9 août 2014

Fantasia 2014: le bilan

Killers et Ugly, prix AQCC ex-aequo
décerné par Apolline Caron-Ottavi,
Martin Gignac et Jean-Marie Lanlo
Comme tous les ans à la même époque, le temps est venu de faire le bilan du festival le plus imprévisible de Montréal. Pour sa 18e année, Fantasia semblait refuser d'accepter l'âge de la majorité en nous offrant un nombre très important de films consacrés à l'adolescence.

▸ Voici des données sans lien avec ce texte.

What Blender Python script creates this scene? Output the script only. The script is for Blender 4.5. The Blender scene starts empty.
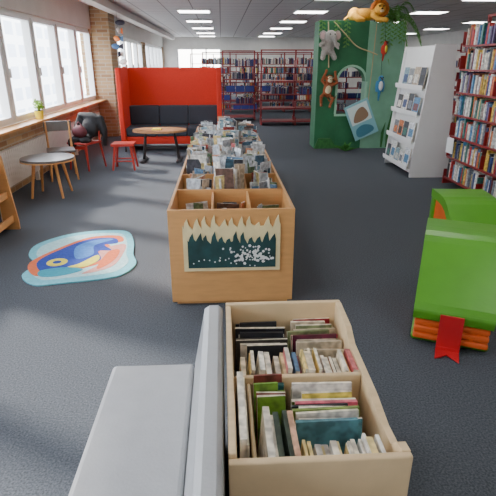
import bpy, bmesh, math, random
from mathutils import Matrix, Vector, Euler
R = random.Random(7)
D = bpy.data
COL = bpy.context.scene.collection

# ---------------------------------------------------------------- materials
def srgb(r, g, b):
    f = lambda c: (c/255/12.92) if c/255 <= .04045 else ((c/255+.055)/1.055)**2.4
    return (f(r), f(g), f(b), 1)

def mat(name, c, rough=.6, noise=0, nscale=20, bump=0, metal=0, spec=.5, stretch=None, bscale=None):
    m = D.materials.new(name); m.use_nodes = True
    nt = m.node_tree; b = nt.nodes['Principled BSDF']
    b.inputs['Roughness'].default_value = rough
    b.inputs['Metallic'].default_value = metal
    b.inputs['Specular IOR Level'].default_value = spec
    b.inputs['Base Color'].default_value = c
    if noise or bump:
        tc = nt.nodes.new('ShaderNodeTexCoord'); mp = nt.nodes.new('ShaderNodeMapping')
        nt.links.new(tc.outputs['Object'], mp.inputs['Vector'])
        if stretch: mp.inputs['Scale'].default_value = stretch
        n = nt.nodes.new('ShaderNodeTexNoise'); n.inputs['Scale'].default_value = nscale
        n.inputs['Detail'].default_value = 5
        nt.links.new(mp.outputs[0], n.inputs['Vector'])
        if noise:
            r = nt.nodes.new('ShaderNodeValToRGB')
            r.color_ramp.elements[0].position = .3; r.color_ramp.elements[1].position = .7
            r.color_ramp.elements[0].color = tuple(x*(1-noise) for x in c[:3])+(1,)
            r.color_ramp.elements[1].color = tuple(min(1, x*(1+noise)) for x in c[:3])+(1,)
            nt.links.new(n.outputs[0], r.inputs[0]); nt.links.new(r.outputs[0], b.inputs['Base Color'])
        if bump:
            bp = nt.nodes.new('ShaderNodeBump'); bp.inputs['Strength'].default_value = bump
            n2 = nt.nodes.new('ShaderNodeTexNoise'); n2.inputs['Scale'].default_value = bscale or nscale
            nt.links.new(mp.outputs[0], n2.inputs['Vector'])
            bp.inputs['Distance'].default_value = .01
            nt.links.new(n2.outputs[0], bp.inputs['Height']); nt.links.new(bp.outputs[0], b.inputs['Normal'])
    return m

def emis(name, c, s):
    m = D.materials.new(name); m.use_nodes = True
    b = m.node_tree.nodes['Principled BSDF']
    b.inputs['Base Color'].default_value = c
    b.inputs['Emission Color'].default_value = c; b.inputs['Emission Strength'].default_value = s
    return m

def attr_mat(name, rough=.4):
    m = D.materials.new(name); m.use_nodes = True
    nt = m.node_tree; b = nt.nodes['Principled BSDF']; b.inputs['Roughness'].default_value = rough
    a = nt.nodes.new('ShaderNodeAttribute'); a.attribute_name = 'Col'
    n = nt.nodes.new('ShaderNodeTexNoise'); n.inputs['Scale'].default_value = 35
    n.inputs['Detail'].default_value = 1
    tc = nt.nodes.new('ShaderNodeTexCoord'); nt.links.new(tc.outputs['Object'], n.inputs['Vector'])
    hs = nt.nodes.new('ShaderNodeHueSaturation')
    mr = nt.nodes.new('ShaderNodeMapRange')
    mr.inputs['From Min'].default_value = .35; mr.inputs['From Max'].default_value = .65
    mr.inputs['To Min'].default_value = .65; mr.inputs['To Max'].default_value = 1.25
    nt.links.new(n.outputs[0], mr.inputs['Value']); nt.links.new(mr.outputs[0], hs.inputs['Value'])
    nt.links.new(a.outputs['Color'], hs.inputs['Color']); nt.links.new(hs.outputs[0], b.inputs['Base Color'])
    return m

def tile_mat(name, c, mortar, w, h, ms, rough=.9, offset=.5, c2=None, vec='xy', bump=.3):
    m = D.materials.new(name); m.use_nodes = True
    nt = m.node_tree; b = nt.nodes['Principled BSDF']; b.inputs['Roughness'].default_value = rough
    tc = nt.nodes.new('ShaderNodeTexCoord')
    sep = nt.nodes.new('ShaderNodeSeparateXYZ'); cmb = nt.nodes.new('ShaderNodeCombineXYZ')
    nt.links.new(tc.outputs['Object'], sep.inputs[0])
    a, bb = {'xy': (0, 1), 'yz': (1, 2), 'xz': (0, 2)}[vec]
    nt.links.new(sep.outputs[a], cmb.inputs[0]); nt.links.new(sep.outputs[bb], cmb.inputs[1])
    br = nt.nodes.new('ShaderNodeTexBrick'); br.offset = offset
    br.inputs['Scale'].default_value = 1
    br.inputs['Brick Width'].default_value = w; br.inputs['Row Height'].default_value = h
    br.inputs['Mortar Size'].default_value = ms
    br.inputs['Color1'].default_value = c; br.inputs['Color2'].default_value = c2 or c
    br.inputs['Mortar'].default_value = mortar
    nt.links.new(cmb.outputs[0], br.inputs['Vector']); nt.links.new(br.outputs[0], b.inputs['Base Color'])
    bp = nt.nodes.new('ShaderNodeBump'); bp.inputs['Strength'].default_value = bump; bp.inputs['Distance'].default_value = .01
    bp.invert = True
    nt.links.new(br.outputs['Fac'], bp.inputs['Height']); nt.links.new(bp.outputs[0], b.inputs['Normal'])
    return m

M_carpet = mat('carpet', (.082, .091, .106, 1), .95, .42, 110, .5, spec=.15, bscale=220)
M_ceil = tile_mat('ceiling_tiles', srgb(200, 200, 200), srgb(130, 130, 130), .6, .6, .012, offset=0)
M_brick = tile_mat('yellow_brick', srgb(178, 150, 112), srgb(170, 160, 140), .24, .075, .008, c2=srgb(145, 112, 80), vec='yz')
M_brickx = tile_mat('yellow_brick_x', srgb(170, 142, 105), srgb(165, 155, 135), .24, .075, .008, c2=srgb(140, 108, 78), vec='xz')
M_wall = mat('wall_paint', srgb(205, 203, 198), .8, .05, 3)
M_white = mat('white_lacquer', srgb(232, 232, 230), .45, .02, 5)
M_frame = mat('window_frame_paint', srgb(225, 226, 226), .4)
M_wood = mat('beech_veneer', srgb(200, 148, 92), .4, .08, 6, .03, stretch=(1, 1, 6))
M_woodL = mat('birch_veneer', srgb(216, 188, 146), .42, .1, 6, .05, stretch=(1, 6, 1))
M_wooddk = mat('walnut_top', srgb(165, 125, 90), .25, .15, 8, stretch=(1, 8, 1))
M_cream = mat('cream_plywood', srgb(222, 205, 155), .5, .08, 15)
M_black = mat('black_cloth', srgb(25, 25, 28), .8, .2, 40, .4)
M_dark = mat('dark_metal', srgb(40, 40, 42), .4)
M_darktop = mat('dark_tabletop', srgb(92, 88, 86), .3, .1, 10)
M_grey = mat('grey_vinyl', srgb(170, 171, 173), .36, .04, 12, .12, bscale=90)
M_green = mat('green_vinyl', srgb(84, 152, 34), .38, .05, 6, .1, bscale=60)
M_orange = mat('orange_vinyl', srgb(220, 96, 34), .45, .06, 10, .1)
M_redrib = mat('red_ribbon', srgb(195, 28, 36), .5, .05, 10)
M_red = mat('red_felt', srgb(200, 46, 26), .85, .08, 60, .2)
M_redp = mat('red_paint', srgb(170, 45, 35), .4)
M_navy = mat('navy_felt', srgb(52, 55, 64), .85, .1, 60, .2)
M_shelf = mat('burgundy_metal', srgb(135, 28, 30), .4)
M_jungle = mat('jungle_green_paint', srgb(42, 108, 68), .6, .15, 4)
M_jungle2 = mat('light_jungle_green_paint', srgb(120, 170, 142), .6, .12, 4)
M_leaf = mat('leaf', srgb(50, 110, 52), .5, .25, 20)
M_palm = mat('palm_leaf', srgb(95, 150, 70), .5, .25, 20)
M_book = attr_mat('book_covers')
M_rad = mat('radiator_enamel', srgb(215, 210, 205), .4)
M_yel = mat('yellow_pot', srgb(225, 200, 50), .4)
M_teal = mat('dark_teal_print', srgb(24, 62, 62), .6, .4, 12)
M_snow = mat('white_print', srgb(225, 225, 222), .6)
M_rope = mat('rope', srgb(190, 170, 130), .9)
M_blue = mat('blue_plastic_bin', srgb(45, 60, 130), .45, .05, 8)
M_lamp = emis('luminaire_diffuser', (1, .99, .97, 1), 13)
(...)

Le plus réussi fut probablement Han Gong-ju, de Lee Su-jin (lire la critique d'Olivier Bouchard), qui avait opté pour une approche très réaliste.
De nombreux autres films abordaient ce sujet en multipliant les points de vu de façon très intéressante. Du sud-coréen Steel Cold Winter (Choi Jin-seong) à l'américain The Harvest (John McNaughton), de l'allemand Wetlands (David Wnendt) au japonais Puzzle (Eisuke Naito) ou du danois When Animals Dream (Jonas Alexander Arnby) à l'islandais Metalhead (Ragnar Bragason), Fantasia nous proposait un véritable tour du monde du sujet en flirtant aussi bien avec le gore ou le trash qu'avec le fantastique ou l'observation sociale. 
Malheureusement, ces films étaient dans l'ensemble plus prometteurs que pleinement réussis, ce qui fût d'ailleurs également longtemps le cas pour les films traitant d'autres sujets. Nous préférons certes les films imparfaits aux films trop lisses, mais en multipliant les films insuffisamment aboutis pendant plus de deux semaines, cette édition 2014 nous a un temps fait craindre le pire. Le très bon Starry Eyes, de Kevin Kolsch et Dennis Widmyer (lire ma critique), fut il est vrai projeté en début de festival, mais pour être à nouveau vraiment satisfait, il nous fallut attendre les tous derniers jours et la découverte des trois meilleurs films de cette édition (du moins à mes yeux): Killers, des Mo Brothers (lire ma critique), Ugly d'Anurag Kashyap (lire la critique d'Olivier Bouchard) et Real, de Kiyoshi Kurosawa (lire la critique d'Olivier Bouchard).
Avec cinq films sortant vraiment du lot, cette édition faisait bien pâle figure à côté des années précédentes. Pire, aucun film ne nous a vraiment impressionné comme ce fut le cas l'an dernier avec The Weight (Jeon Kyu-hwan), par exemple.
Heureusement, de nombreux films très intéressants malgré leurs imperfections ont justifié notre présence (et nous ont conforté dans notre amour de Fantasia). J'ajouterai brièvement trois titres à ceux déjà cités:
Cheatin' (Bill Plympton): Plympton se fait romantique. Le résultat est bourré de charme et fourmille de belles idées. Malheureusement, elles sont parfois un peu trop exploitées ou s'étirent un peu trop. Cela a pour effet de rendre le film un peu longuet.
Franck (Lenny Abrahamson): Le film commence comme une comédie pleine d'une charme tout britannique autour d'un employé de bureau qui se rêve musicien et compositeur rock. Il se dirige ensuite vers la chronique d'un groupe composé de personnes gentiment allumées jouant du rock expérimental. Petit a petit, des thèmes plus graves apparaissent : la recherche de la notoriété, le rôle de la création (et les raisons qui poussent à tout donner pour), mais aussi les problèmes de santé mentale. Devenant de plus en plus grave avec discrétion, ambitieux en paraissant léger, Franck pâtit de sa volonté d'être trop de choses à la fois et des maladresses narratives en découlent. Cependant, il n'en demeure pas moins un film au charme et à l'ambition évidents… malheureusement plus intéressant que vraiment touchant (ce qu'il aurait pu être).
Four Corners (Ian Gabriel): Le début, et notamment l'incursion du film dans le milieu des gangs de rue sud-africain, est particulièrement réussi. Malheureusement, assez vite, Four Corners multiplie les intrigues et les personnages plus ou moins pertinents. Non seulement il ne parvient pas à définir suffisamment chacun de ses personnages, mais en plus il donne l'impression de vouloir trop en mettre pour intéresser artificiellement le spectateur. Il finit par se disperser et nous perdre un peu. En étant plus sobre dans son écriture, ses indéniables qualités auraient probablement donné un résultat très convaincant. Dommage.
Malgré nos réserves plus importantes que les années précédente, ce cru 2014, s'il ne fut pas exceptionnel, fut tout de même très plaisant et riche en découvertes. Nous serons donc bel et bien là l'an prochain avec l'envie de découvrir de petites merveilles que seul Fantasia peut nous permettre de voir sur grand écran… histoire de confirmer que ce petit coup de mou de l'édition 2014 n'était que passager!